According to a recent survey conducted by the Center for Alternative Technology (CAT), the majority of British households would consider adopting photovoltaic technology with 90 per cent saying that they would consider and 23 per cent saying that they would definitely adopt the technology in their homes. From the 750 homes which were surveyed, the results show a shift in general public opinion towards the practical application of renewable technology, especially if it is something which proves to be financially viable in the long term.

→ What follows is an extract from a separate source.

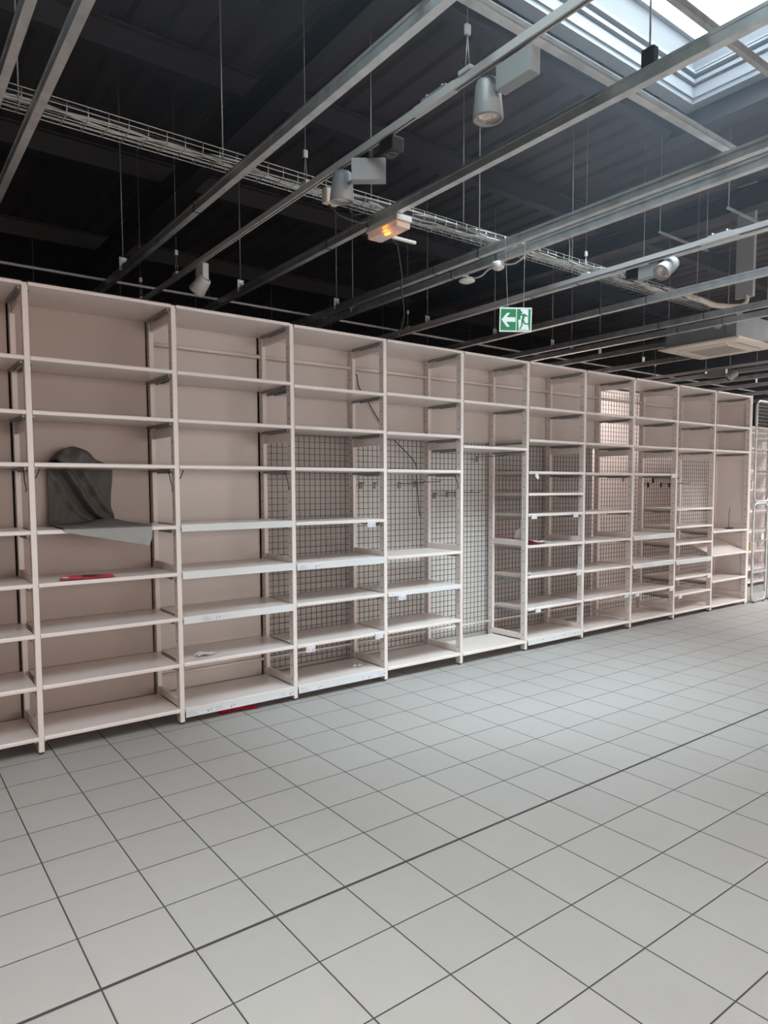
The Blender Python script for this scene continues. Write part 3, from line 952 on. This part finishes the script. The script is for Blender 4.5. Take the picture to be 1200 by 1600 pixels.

The long term financial viability of all small-scale renewable projects hinges largely on the upcoming Feed-in tariff, likely to be introduced in 2010. The principle of the tariff is to offset the expense of producing power by non-fossil fuel means and provide incentives to those wishing to invest in renewable plant such as photovoltaic technology. The fixed rate for megawatts fed-in to the national grid by small scale renewable power producers is paid for by existing power companies who are obliged by the government to buy the renewable megawatts, the cost of which is spread across the consumers.

The survey noted that this high potential take up of PV technology would be dependent on the feed-in tariff paying 50p per unit of energy supplied in to the grid. In Germany, this exact system of tariffs has been used successfully to make Germany one of the worlds leaders both in terms of PV technology adoption and public awareness of greener energy production.

CAT spokesman, Mark Watson commented,

“Photovoltaic systems are one of the easiest renewable energy technologies to integrate in towns and cities and as the survey results show, they are generally liked by the general public.”